Fabro was born in Turin, and he moved to Udine, in the Friuli region after his father’s death. He was influenced by artists such as Yves Klein, and Lucio Fontana; he was also close to the artists involved in Azimut, such as Piero Manzoni and Enrico Castellani. In 1958, after he saw Lucio Fontana’s work at Venice Biennale, Fabro moved to Milan where he spent the rest of his life pursuing his artistic career. Fabro was involved in the Arte Povera group, which was interested in experimenting with industrial and natural materials, focusing on process, language and the body. Fabro’s best known works were sculptural reliefs of Italy made out of glass, steel, bronze, gold and even soft leather. The signature unorthodox, ‘poor’ materials in his works include steel tubes, cloth, newspapers, and wax; the artist, however, often used also traditional and expensive art materials such as gold, marble, and bronze. He died on 22 June 2007 in Milan following a heart attack.

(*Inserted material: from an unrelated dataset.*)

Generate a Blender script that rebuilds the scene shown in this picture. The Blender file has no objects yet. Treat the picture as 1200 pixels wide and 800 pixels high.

One of Fabro’s first pieces was called Tubo da mettere tra i fiori (Tube to place among flowers), 1963. It was a site-specific installation designed for a Milanese garden, even if it was never displayed there; it was made of telescopic steel tubes. He made several works that deal with steel tubes in dialogue with basic physical laws of nature. In 1965 he had his first solo show, at the Galleria Vismara, in Milan, where he combined mirror pieces with spatial lines. Around 1966, he began to make performative works such as Indumenti: posaseni, calzari, bandoliera (Garments: bra, boots, cross-belt), 1966; Allestimento Teatrale (Cube di specchi) Theatrical Staging (Cube of Mirrors), 1967-1975; and Pavimento/Tautologia (Floor/ Tautology), 1967. In 1967, Fabro had a group show called Arte Povera-Im Spazio, which was a show in Genoa featuring artists such as Giulio Paolini, Pino Pascali, and Jannis Kounellis. There Fabro began to expand his response to unorthodox materials such as marbles and silks. Beginning in 1968, he produced a series of works that dealt with Italy, which included Italia rovesciata (Overturned Italy), 1968. This work was inspired by a geographical shape of the country or the familiar form of Italy. “My ‘Italys’ are bound to iconography with a very slender thread, which is the case because the image of ‘Italy’ is an image that is inferred, a graphic image. This is the reason for choosing a refraction of the form which could tend towards the infinite. Italy exist as an image which prompts someone’s recognition, as an image for someone who is some way feels connected to it and has something to do with the symbol which is its moral reduction: the reduction of the to a graphic form”.